• _What needs to be done_: In the material below, find each line holding the string "that" and copy it.
** START OF Information shown **
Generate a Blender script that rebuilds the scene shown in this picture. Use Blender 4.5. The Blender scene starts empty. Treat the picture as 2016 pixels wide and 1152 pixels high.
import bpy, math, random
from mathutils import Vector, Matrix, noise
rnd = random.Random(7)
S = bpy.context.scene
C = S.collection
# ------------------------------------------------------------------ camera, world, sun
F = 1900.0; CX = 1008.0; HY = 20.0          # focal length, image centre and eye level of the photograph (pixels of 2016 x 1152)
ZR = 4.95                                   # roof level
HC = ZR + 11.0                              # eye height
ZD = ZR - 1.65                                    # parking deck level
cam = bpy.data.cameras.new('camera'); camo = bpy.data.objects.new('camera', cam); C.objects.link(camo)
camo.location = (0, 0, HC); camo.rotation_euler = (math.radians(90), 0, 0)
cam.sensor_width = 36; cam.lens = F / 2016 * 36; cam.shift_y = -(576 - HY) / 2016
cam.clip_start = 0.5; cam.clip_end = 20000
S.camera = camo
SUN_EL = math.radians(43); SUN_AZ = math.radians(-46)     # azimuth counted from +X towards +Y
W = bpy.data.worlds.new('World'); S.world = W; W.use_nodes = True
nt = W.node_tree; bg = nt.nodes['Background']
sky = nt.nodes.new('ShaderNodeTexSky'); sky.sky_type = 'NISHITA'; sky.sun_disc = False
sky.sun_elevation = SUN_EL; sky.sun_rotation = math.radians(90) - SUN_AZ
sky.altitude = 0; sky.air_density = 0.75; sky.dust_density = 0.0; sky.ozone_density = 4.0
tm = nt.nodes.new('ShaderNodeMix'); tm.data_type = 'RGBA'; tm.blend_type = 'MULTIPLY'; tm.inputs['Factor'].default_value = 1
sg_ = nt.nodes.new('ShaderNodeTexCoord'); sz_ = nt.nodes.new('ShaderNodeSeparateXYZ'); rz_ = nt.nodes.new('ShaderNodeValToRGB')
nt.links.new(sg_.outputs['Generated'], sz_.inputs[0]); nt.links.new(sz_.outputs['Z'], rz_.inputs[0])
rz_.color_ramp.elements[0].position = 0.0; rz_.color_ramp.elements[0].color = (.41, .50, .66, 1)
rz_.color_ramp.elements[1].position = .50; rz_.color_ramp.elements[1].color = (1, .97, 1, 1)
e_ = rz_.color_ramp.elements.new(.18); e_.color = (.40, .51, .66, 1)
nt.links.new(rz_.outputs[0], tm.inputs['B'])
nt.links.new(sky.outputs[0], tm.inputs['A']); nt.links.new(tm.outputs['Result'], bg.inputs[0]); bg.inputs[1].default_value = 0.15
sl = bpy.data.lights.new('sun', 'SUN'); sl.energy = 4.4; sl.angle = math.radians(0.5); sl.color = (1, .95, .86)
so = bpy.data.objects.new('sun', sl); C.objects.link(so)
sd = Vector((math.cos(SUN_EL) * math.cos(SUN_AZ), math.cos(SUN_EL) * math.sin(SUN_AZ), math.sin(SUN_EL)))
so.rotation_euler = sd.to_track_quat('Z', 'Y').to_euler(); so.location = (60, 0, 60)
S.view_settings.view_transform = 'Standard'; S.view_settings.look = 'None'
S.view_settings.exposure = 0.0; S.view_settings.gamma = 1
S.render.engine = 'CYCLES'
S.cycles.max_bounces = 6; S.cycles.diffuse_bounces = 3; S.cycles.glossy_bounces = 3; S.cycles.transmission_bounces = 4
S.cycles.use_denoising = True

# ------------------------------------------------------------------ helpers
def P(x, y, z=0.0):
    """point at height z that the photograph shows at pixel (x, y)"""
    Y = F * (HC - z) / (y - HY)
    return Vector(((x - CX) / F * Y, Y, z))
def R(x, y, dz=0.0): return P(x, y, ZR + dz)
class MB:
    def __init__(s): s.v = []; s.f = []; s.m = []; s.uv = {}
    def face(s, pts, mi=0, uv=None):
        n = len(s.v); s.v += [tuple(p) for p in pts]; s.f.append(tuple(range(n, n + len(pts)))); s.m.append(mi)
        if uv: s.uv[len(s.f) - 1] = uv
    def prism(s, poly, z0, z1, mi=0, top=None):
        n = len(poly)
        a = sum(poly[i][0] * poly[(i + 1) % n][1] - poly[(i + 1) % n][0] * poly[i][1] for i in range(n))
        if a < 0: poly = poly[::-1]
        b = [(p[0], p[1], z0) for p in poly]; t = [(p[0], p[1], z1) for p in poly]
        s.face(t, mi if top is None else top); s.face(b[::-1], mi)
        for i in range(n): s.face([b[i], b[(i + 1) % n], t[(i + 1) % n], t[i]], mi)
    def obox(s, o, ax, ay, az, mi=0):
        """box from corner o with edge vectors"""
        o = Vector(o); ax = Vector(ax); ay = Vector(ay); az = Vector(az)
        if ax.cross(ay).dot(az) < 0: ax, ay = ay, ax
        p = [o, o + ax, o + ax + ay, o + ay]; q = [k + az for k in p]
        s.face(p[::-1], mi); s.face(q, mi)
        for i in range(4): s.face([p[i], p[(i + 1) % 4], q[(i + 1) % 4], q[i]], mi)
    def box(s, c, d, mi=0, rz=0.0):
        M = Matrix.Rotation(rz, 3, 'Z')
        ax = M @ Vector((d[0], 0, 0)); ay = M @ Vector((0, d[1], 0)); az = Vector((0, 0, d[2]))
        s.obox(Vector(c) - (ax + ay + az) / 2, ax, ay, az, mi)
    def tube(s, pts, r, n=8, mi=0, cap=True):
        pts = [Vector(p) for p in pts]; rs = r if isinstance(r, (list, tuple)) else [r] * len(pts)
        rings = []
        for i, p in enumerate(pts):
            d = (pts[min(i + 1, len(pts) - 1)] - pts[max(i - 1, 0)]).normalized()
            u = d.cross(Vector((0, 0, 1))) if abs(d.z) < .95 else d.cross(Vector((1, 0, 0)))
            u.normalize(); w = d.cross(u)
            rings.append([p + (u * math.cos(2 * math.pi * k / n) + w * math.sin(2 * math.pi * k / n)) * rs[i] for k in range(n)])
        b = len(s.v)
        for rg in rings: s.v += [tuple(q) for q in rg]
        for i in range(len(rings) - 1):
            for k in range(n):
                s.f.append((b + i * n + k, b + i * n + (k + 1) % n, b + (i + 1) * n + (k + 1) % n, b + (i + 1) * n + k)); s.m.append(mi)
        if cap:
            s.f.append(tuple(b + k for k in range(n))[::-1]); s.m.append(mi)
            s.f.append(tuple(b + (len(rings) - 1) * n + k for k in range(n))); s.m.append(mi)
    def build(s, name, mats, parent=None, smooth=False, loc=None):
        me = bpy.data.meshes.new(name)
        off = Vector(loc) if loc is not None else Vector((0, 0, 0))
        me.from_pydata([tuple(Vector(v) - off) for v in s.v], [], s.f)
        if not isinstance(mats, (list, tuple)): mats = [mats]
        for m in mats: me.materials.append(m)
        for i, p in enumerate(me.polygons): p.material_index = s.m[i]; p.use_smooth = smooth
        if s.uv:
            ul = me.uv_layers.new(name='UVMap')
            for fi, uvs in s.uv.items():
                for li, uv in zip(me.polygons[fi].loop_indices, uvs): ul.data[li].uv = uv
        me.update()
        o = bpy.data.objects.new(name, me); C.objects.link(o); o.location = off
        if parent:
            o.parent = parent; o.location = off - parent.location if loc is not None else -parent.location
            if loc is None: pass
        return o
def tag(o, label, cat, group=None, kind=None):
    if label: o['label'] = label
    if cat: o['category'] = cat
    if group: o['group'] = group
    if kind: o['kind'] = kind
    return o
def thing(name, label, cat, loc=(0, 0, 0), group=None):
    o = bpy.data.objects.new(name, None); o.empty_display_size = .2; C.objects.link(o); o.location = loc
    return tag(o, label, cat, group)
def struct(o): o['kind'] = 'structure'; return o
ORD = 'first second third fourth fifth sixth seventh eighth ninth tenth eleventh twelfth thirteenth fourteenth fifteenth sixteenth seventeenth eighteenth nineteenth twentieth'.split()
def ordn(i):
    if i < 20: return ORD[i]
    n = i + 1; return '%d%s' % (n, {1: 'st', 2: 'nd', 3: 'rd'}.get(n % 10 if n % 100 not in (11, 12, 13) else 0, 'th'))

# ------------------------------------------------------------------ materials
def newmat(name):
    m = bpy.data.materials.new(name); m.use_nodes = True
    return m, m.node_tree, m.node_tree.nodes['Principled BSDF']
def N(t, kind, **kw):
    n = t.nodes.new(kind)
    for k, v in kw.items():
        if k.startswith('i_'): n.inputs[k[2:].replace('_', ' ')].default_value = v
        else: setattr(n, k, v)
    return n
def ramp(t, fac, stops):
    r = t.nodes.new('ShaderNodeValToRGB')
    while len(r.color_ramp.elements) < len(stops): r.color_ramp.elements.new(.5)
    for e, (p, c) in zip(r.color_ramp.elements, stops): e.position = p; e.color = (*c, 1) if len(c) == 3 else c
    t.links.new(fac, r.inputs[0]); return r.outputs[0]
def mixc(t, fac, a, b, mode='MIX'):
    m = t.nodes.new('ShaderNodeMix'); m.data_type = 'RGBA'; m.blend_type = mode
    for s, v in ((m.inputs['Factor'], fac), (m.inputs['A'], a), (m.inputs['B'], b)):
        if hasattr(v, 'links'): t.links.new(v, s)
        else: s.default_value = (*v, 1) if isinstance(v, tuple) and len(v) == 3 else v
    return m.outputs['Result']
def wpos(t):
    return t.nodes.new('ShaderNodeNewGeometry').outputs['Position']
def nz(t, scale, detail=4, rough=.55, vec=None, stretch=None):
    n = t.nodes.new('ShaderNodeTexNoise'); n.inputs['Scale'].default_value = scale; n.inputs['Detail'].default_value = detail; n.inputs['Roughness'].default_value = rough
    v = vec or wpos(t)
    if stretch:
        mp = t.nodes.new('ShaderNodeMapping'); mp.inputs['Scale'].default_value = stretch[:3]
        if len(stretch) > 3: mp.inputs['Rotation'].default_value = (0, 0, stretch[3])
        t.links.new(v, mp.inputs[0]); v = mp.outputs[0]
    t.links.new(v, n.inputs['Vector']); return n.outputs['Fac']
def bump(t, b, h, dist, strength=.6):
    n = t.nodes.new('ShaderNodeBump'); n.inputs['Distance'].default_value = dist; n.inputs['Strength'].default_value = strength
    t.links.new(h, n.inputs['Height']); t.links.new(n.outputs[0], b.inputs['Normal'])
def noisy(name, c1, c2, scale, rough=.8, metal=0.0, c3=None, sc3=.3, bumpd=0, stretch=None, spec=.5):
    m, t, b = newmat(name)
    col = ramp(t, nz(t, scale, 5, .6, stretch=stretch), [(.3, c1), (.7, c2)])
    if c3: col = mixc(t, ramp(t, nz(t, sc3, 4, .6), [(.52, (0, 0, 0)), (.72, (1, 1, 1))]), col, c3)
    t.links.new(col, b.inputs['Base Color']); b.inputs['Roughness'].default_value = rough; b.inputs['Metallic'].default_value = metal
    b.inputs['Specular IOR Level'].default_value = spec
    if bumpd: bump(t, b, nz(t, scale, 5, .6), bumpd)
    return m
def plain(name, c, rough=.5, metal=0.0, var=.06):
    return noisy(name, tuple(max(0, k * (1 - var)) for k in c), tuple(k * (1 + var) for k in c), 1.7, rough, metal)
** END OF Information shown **
• _Worked answer_:
Generate a Blender script that rebuilds the scene shown in this picture. Use Blender 4.5. The Blender scene starts empty. Treat the picture as 2016 pixels wide and 1152 pixels high.
    """point at height z that the photograph shows at pixel (x, y)"""